Clark Gable and Carole Lombard with her mother, Elizabeth Peters, after the film stars' elopement in 1939 (Acme News Photos)
The major Hollywood studios employed ‘fixers’, ‘the hidden yet essential cogs in the star-making machine’ who assisted studios in maintaining a star’s cohesive image built around a sanitised narrative. Their role was to cover up things like substance abuse, unwanted pregnancies, sexual pecadilloes, violent outbursts, and even accidental homicide. While studios attempted to suppress conflict, reporters knew that ‘everyone loves a feud’ – feuds sell. For all the enthusiasm about celebrity and glamour, this book tells an ultimately sad tale. Gossip culture, both sycophantic and vengeful, is blind to its own flaws. It is cannibalistic, constantly devouring the very thing it celebrates.
‘It is cannibalistic, constantly devouring the very thing it celebrates’
Petersen’s writing is sharp, though sometimes repetitive. Her exuberant approach to her subject matter can result in clunky prose. Vivid attention to the star persona is one of Petersen’s strengths, and is sustained throughout the profiles. Of Carole Lombard’s image in 1936, she writes that it ‘finally consolidated into something spectacular, equal parts sophisticated beauty and madcap playfulness’. One of the most cogent studies contains the least amount of scandal: the final section comprising chapters on Montgomery Clift, Marlon Brando, and James Dean. Petersen admits that none of their actions was particularly scandalous, but ‘rather, their images were scandalous’ because they refused to exalt themselves to the ideology of stardom. Framed as rebels but refusing to participate in such mythologisation, the youthful images of these three men contributed to the breakdown of conservative masculinity and the formation of a different kind.
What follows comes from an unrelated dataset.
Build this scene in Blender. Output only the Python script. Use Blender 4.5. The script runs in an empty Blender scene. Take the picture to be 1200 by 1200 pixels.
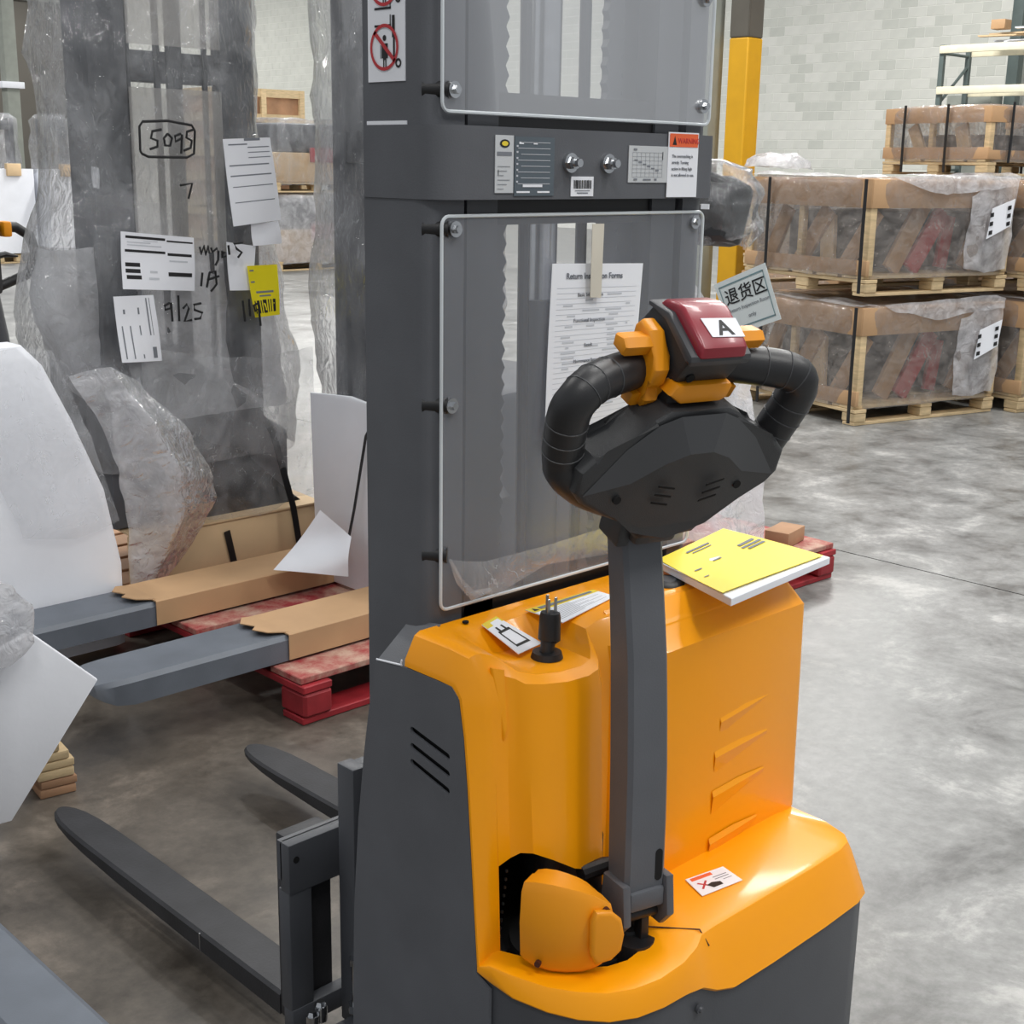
import bpy, bmesh, math, random
from mathutils import Vector, Matrix, noise
random.seed(7)
PI = math.pi
scene = bpy.context.scene
col = scene.collection

# ------------------------------------------------------------------ camera, world, lights, exposure
# X runs along the aisle wall direction (right-away), Y along the fork direction (left-away), Z up, metres
cam_d = bpy.data.cameras.new('camera'); cam = bpy.data.objects.new('camera', cam_d); col.objects.link(cam)
cam_d.sensor_width = 36; cam_d.sensor_fit = 'HORIZONTAL'; cam_d.lens = 36*1573/1200; cam_d.clip_start = .05; cam_d.clip_end = 200
f_ = 0.25260804; r_ = 0.01666372; y_ = 0.77616751
def cam_rows():
    S = Matrix(((math.cos(y_), -math.sin(y_), 0), (math.sin(y_), math.cos(y_), 0), (0, 0, 1)))
    B = Matrix(((1, 0, 0), (0, 0, -1), (0, 1, 0)))
    P = Matrix(((1, 0, 0), (0, math.cos(f_), -math.sin(f_)), (0, math.sin(f_), math.cos(f_))))
    R = Matrix(((math.cos(r_), -math.sin(r_), 0), (math.sin(r_), math.cos(r_), 0), (0, 0, 1)))
    return R @ P @ B @ S
Mr = cam_rows()
cam.matrix_world = Matrix.Translation((0, 0, 1.55)) @ Matrix((Mr[0], -Mr[1], -Mr[2])).transposed().to_4x4()
scene.camera = cam

scene.view_settings.view_transform = 'Standard'; scene.view_settings.look = 'None'
scene.view_settings.gamma = 1; scene.view_settings.use_curve_mapping = False
scene.view_settings.exposure = 0.22
scene.cycles.use_denoising = True
scene.cycles.max_bounces = 8; scene.cycles.transparent_max_bounces = 24
scene.cycles.sample_clamp_indirect = 6

world = bpy.data.worlds.new('world'); scene.world = world; world.use_nodes = True
world.node_tree.nodes['Background'].inputs[0].default_value = (.92, .96, 1, 1)
world.node_tree.nodes['Background'].inputs[1].default_value = .40

def high_bay(x, y, z=6.5, power=260, sx=.5, sy=2.4, rz=0):
    l = bpy.data.lights.new('high_bay_lamp', 'AREA'); l.shape = 'RECTANGLE'; l.size = sx; l.size_y = sy
    l.energy = power; l.color = (1, .985, .955)
    o = bpy.data.objects.new('high_bay_lamp', l); col.objects.link(o); o.location = (x, y, z); o.rotation_euler = (0, 0, rz)
    return o
for x, y, p in ((-1.5, -1.5, 110), (2.2, -2.5, 130), (6, -1.5, 130), (4.6, 2.2, 120), (8.5, 3.0, 190), (0.2, 6.2, 90), (6.0, 8.0, 190), (12, 8.5, 330), (3.5, 14, 330), (12, 18, 420), (20, 12, 560), (20, 26, 620), (8, 28, 420), (20, 38, 420), (12, 40, 330), (22, 45, 300)):  # lamps towards the block wall's far end are added to brighten it
    high_bay(x, y, 6.5 if x < 15 else 8, p)

# ------------------------------------------------------------------ materials
def nodes(name):
    m = bpy.data.materials.new(name); m.use_nodes = True
    nt = m.node_tree; b = nt.nodes['Principled BSDF']
    return m, nt, b
def N(nt, t, **kw):
    n = nt.nodes.new(t)
    for k, v in kw.items():
        if k in n.inputs.keys(): n.inputs[k].default_value = v
        else: setattr(n, k, v)
    return n
def coords(nt, scale=(1, 1, 1), rot=(0, 0, 0)):
    tc = nt.nodes.new('ShaderNodeTexCoord'); mp = nt.nodes.new('ShaderNodeMapping')
    mp.inputs['Scale'].default_value = scale; mp.inputs['Rotation'].default_value = rot
    nt.links.new(tc.outputs['Object'], mp.inputs['Vector'])
    return mp.outputs['Vector']
def ramp(nt, fac, stops):
    r = nt.nodes.new('ShaderNodeValToRGB'); e = r.color_ramp.elements
    while len(e) < len(stops): e.new(.5)
    for i, (p, c) in enumerate(stops):
        e[i].position = p; e[i].color = (*c, 1) if len(c) == 3 else c
    nt.links.new(fac, r.inputs['Fac']); return r.outputs['Color']
def lin(c):   # sRGB 0-255 to linear
    return tuple(((v/255+.055)/1.055)**2.4 if v/255 > .04045 else v/255/12.92 for v in c)
def mat(name, rgb, rough=.5, metal=0, var=.08, scale=6, bump=0, bscale=200, spec=.5, coat=0, stretch=(1, 1, 1), rand=0):
    m, nt, b = nodes(name)
    c = lin(rgb); v = coords(nt, stretch)
    n = N(nt, 'ShaderNodeTexNoise', Scale=scale, Detail=5.0); nt.links.new(v, n.inputs['Vector'])
    lo = tuple(max(0, x*(1-var)) for x in c); hi = tuple(min(1, x*(1+var)) for x in c)
    out = ramp(nt, n.outputs['Fac'], [(.3, lo), (.7, hi)])
    if rand:
        oi = nt.nodes.new('ShaderNodeObjectInfo'); hs = nt.nodes.new('ShaderNodeHueSaturation')
        mr = N(nt, 'ShaderNodeMapRange'); mr.inputs[3].default_value = 1-rand; mr.inputs[4].default_value = 1+rand
        nt.links.new(oi.outputs['Random'], mr.inputs[0]); nt.links.new(mr.outputs[0], hs.inputs['Value'])
        nt.links.new(out, hs.inputs['Color']); out = hs.outputs['Color']
    nt.links.new(out, b.inputs['Base Color'])
    b.inputs['Roughness'].default_value = rough; b.inputs['Metallic'].default_value = metal
    b.inputs['Specular IOR Level'].default_value = spec
    if coat: b.inputs['Coat Weight'].default_value = coat; b.inputs['Coat Roughness'].default_value = .08
    if bump:
        n2 = N(nt, 'ShaderNodeTexNoise', Scale=bscale, Detail=3.0); nt.links.new(v, n2.inputs['Vector'])
        bp = N(nt, 'ShaderNodeBump', Strength=bump, Distance=.002); nt.links.new(n2.outputs['Fac'], bp.inputs['Height'])
        nt.links.new(bp.outputs['Normal'], b.inputs['Normal'])
    return m
MAT = {}
MAT['orange'] = mat('orange_paint', (255, 163, 2), .33, var=.03, scale=3, spec=.38, coat=.18, bump=.03, bscale=500)
MAT['orange_plastic'] = mat('orange_plastic', (232, 148, 14), .42, var=.05)
MAT['grey_paint'] = mat('grey_paint', (91, 93, 98), .5, var=.08, scale=9, bump=.15, bscale=420, spec=.45)
MAT['grey_dark'] = mat('dark_grey_paint', (74, 76, 81), .45, var=.08, scale=9, bump=.15, bscale=420)
MAT['fork'] = mat('black_fork_paint', (46, 46, 49), .55, var=.2, scale=14, bump=.25, bscale=160)
MAT['black'] = mat('black_plastic', (30, 30, 32), .45, var=.1, bump=.15, bscale=700)
MAT['head'] = mat('charcoal_plastic', (50, 51, 53), .48, var=.08, bump=.35, bscale=900)
MAT['head2'] = mat('charcoal_smooth', (66, 67, 70), .42, var=.05, bump=.1, bscale=900)
MAT['rubber'] = mat('black_rubber_grip', (38, 38, 40), .4, var=.08, bump=.1, bscale=600)
MAT['hole'] = mat('black_void', (8, 8, 9), .9)
MAT['brown_dark'] = mat('dark_brown_part', (70, 30, 18), .5)
MAT['red'] = mat('dark_red_plastic', (142, 34, 48), .32, var=.06, coat=.2)
MAT['chrome'] = mat('zinc_plated_steel', (200, 202, 205), .22, metal=1, var=.12, scale=40)
MAT['steel'] = mat('bright_steel', (170, 172, 175), .3, metal=1, var=.12)
MAT['paper'] = mat('white_paper', (236, 238, 244), .7, var=.02)
MAT['label_grey'] = mat('silver_label', (196, 199, 202), .4, var=.05)
MAT['label_slate'] = mat('slate_label', (88, 98, 106), .4, var=.08)
MAT['ink'] = mat('black_ink', (26, 26, 28), .6)
MAT['ink_grey'] = mat('grey_ink', (120, 124, 132), .7)
MAT['ink_lite'] = mat('pale_ink', (198, 201, 208), .7)
MAT['red_ink'] = mat('red_ink', (190, 52, 58), .6)
MAT['orange_ink'] = mat('orange_ink', (236, 104, 58), .6)
MAT['yellow'] = mat('yellow_paper', (246, 222, 62), .5, var=.05)
MAT['yellow_ink'] = mat('yellow_label', (232, 206, 60), .5)
MAT['tape'] = mat('masking_tape', (214, 208, 194), .6)
MAT['wood'] = mat('pallet_wood', (206, 182, 142), .75, var=.16, scale=5, stretch=(2, 2, 12), bump=.3, bscale=60, rand=.1)
MAT['wood_old'] = mat('weathered_wood', (176, 136, 104), .8, var=.22, scale=5, bump=.3, bscale=60, rand=.1)
MAT['wood_red'] = mat('red_painted_wood', (150, 34, 42), .6, var=.25, scale=12, bump=.3, bscale=60, rand=.12)
def worn_red():
    m, nt, b = nodes('worn_red_deck'); v = coords(nt)
    n = N(nt, 'ShaderNodeTexNoise', Scale=7, Detail=7.0, Roughness=.7); nt.links.new(v, n.inputs['Vector'])
    nt.links.new(ramp(nt, n.outputs['Fac'], [(.40, lin((150, 40, 46))), (.50, lin((168, 108, 98))), (.62, lin((188, 156, 138)))]), b.inputs['Base Color']); b.inputs['Roughness'].default_value = .8
    return m
MAT['wood_worn'] = worn_red()
MAT['card'] = mat('brown_cardboard', (186, 150, 112), .75, var=.08, scale=5, rand=.06)
MAT['card_pale'] = mat('pale_cardboard', (208, 180, 142), .75, var=.08, scale=5, rand=.06)
MAT['foam'] = mat('white_foam_sheet', (234, 236, 242), .7, var=.04, scale=4, bump=.25, bscale=40)
MAT['strap'] = mat('black_strap', (26, 26, 28), .4)
MAT['red_steel'] = mat('red_truck_paint', (170, 40, 48), .4, var=.08)
MAT['pole_grey'] = mat('grey_green_paint', (142, 146, 138), .6, var=.08)
MAT['pole_dark'] = mat('dark_pole_paint', (88, 84, 76), .6, var=.08)
MAT['pole_yellow'] = mat('yellow_pole_paint', (214, 160, 10), .5, var=.06)
MAT['cream'] = mat('cream_beam_paint', (236, 228, 200), .5)
MAT['rack'] = mat('green_grey_rack_paint', (86, 98, 96), .5)
MAT['sign'] = mat('sign_paper', (232, 240, 240), .45, var=.02)
MAT['sign_line'] = mat('sign_teal_line', (120, 150, 156), .6)
MAT['yellow_sticker'] = mat('yellow_sticker', (238, 222, 20), .5)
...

These are not necessarily new revelations, and Petersen occasionally falters with material and anecdotes that are overly familiar. But it is through the introductions to each section, where she engages deeply with a thematic and historical analysis, that her book is most useful. The introduction to section five, ‘Broken by the System’, traces the years following World War II through the careers of two Dorothys – Dandridge and Judy Garland – when the veneer of a perfect Hollywood began to crack (‘the studio itself was revealed as a factory, its workers miserable, overworked, and broken’). This was a phase that changed not only the way stars were perceived but the way they behaved, and that finally made studios somewhat accountable for their actions.
Many behind-the-scenes books about Hollywood are confined to a single decade. That Petersen’s focus is spread over six is both a strength and a weakness. As an overview of the studios’ approach to their stars and the evolving purpose of gossip, the broad timeline is necessary. But the format is episodic for such a brief book. Despite the collation of materials, much is left out. Clearly, there is more to be told. Petersen is an engaging, eloquent storyteller, so there should be more tales ahead.